* start *
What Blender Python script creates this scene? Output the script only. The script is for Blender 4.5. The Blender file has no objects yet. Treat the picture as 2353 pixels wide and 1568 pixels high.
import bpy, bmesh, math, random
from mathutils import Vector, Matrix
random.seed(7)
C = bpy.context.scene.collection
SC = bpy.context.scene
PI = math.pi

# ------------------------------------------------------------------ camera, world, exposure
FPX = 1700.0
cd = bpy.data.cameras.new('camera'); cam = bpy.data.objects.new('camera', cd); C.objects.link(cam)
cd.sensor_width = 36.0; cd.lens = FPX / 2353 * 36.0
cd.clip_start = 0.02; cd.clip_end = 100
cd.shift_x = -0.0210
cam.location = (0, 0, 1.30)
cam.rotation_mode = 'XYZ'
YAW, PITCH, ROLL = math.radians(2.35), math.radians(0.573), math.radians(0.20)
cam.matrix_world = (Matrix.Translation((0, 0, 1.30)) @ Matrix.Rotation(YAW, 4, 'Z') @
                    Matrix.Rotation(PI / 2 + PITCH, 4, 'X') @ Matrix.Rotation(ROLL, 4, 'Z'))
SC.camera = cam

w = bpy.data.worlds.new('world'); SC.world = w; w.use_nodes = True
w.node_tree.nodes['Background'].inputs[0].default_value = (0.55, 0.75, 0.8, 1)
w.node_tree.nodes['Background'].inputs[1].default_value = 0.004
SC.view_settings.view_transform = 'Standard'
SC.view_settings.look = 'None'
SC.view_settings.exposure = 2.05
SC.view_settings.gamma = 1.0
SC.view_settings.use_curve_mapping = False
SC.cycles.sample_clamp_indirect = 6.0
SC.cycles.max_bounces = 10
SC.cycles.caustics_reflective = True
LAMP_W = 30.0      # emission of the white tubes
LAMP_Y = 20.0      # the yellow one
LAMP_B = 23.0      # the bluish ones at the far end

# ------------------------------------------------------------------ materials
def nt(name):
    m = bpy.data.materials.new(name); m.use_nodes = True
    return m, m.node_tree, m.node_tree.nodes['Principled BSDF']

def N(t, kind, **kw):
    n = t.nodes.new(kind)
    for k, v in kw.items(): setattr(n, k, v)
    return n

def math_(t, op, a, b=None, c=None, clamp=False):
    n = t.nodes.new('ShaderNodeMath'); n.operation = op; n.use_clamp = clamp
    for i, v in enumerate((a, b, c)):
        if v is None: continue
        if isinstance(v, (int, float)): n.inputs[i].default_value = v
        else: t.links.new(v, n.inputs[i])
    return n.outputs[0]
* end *
:: Your goal ::
Print, please, the lines from the first line of the material through the line that contains "SC.camera = cam", exactly as written and with nothing added.

:: Exercise answer ::
What Blender Python script creates this scene? Output the script only. The script is for Blender 4.5. The Blender file has no objects yet. Treat the picture as 2353 pixels wide and 1568 pixels high.
import bpy, bmesh, math, random
from mathutils import Vector, Matrix
random.seed(7)
C = bpy.context.scene.collection
SC = bpy.context.scene
PI = math.pi

# ------------------------------------------------------------------ camera, world, exposure
FPX = 1700.0
cd = bpy.data.cameras.new('camera'); cam = bpy.data.objects.new('camera', cd); C.objects.link(cam)
cd.sensor_width = 36.0; cd.lens = FPX / 2353 * 36.0
cd.clip_start = 0.02; cd.clip_end = 100
cd.shift_x = -0.0210
cam.location = (0, 0, 1.30)
cam.rotation_mode = 'XYZ'
YAW, PITCH, ROLL = math.radians(2.35), math.radians(0.573), math.radians(0.20)
cam.matrix_world = (Matrix.Translation((0, 0, 1.30)) @ Matrix.Rotation(YAW, 4, 'Z') @
                    Matrix.Rotation(PI / 2 + PITCH, 4, 'X') @ Matrix.Rotation(ROLL, 4, 'Z'))
SC.camera = cam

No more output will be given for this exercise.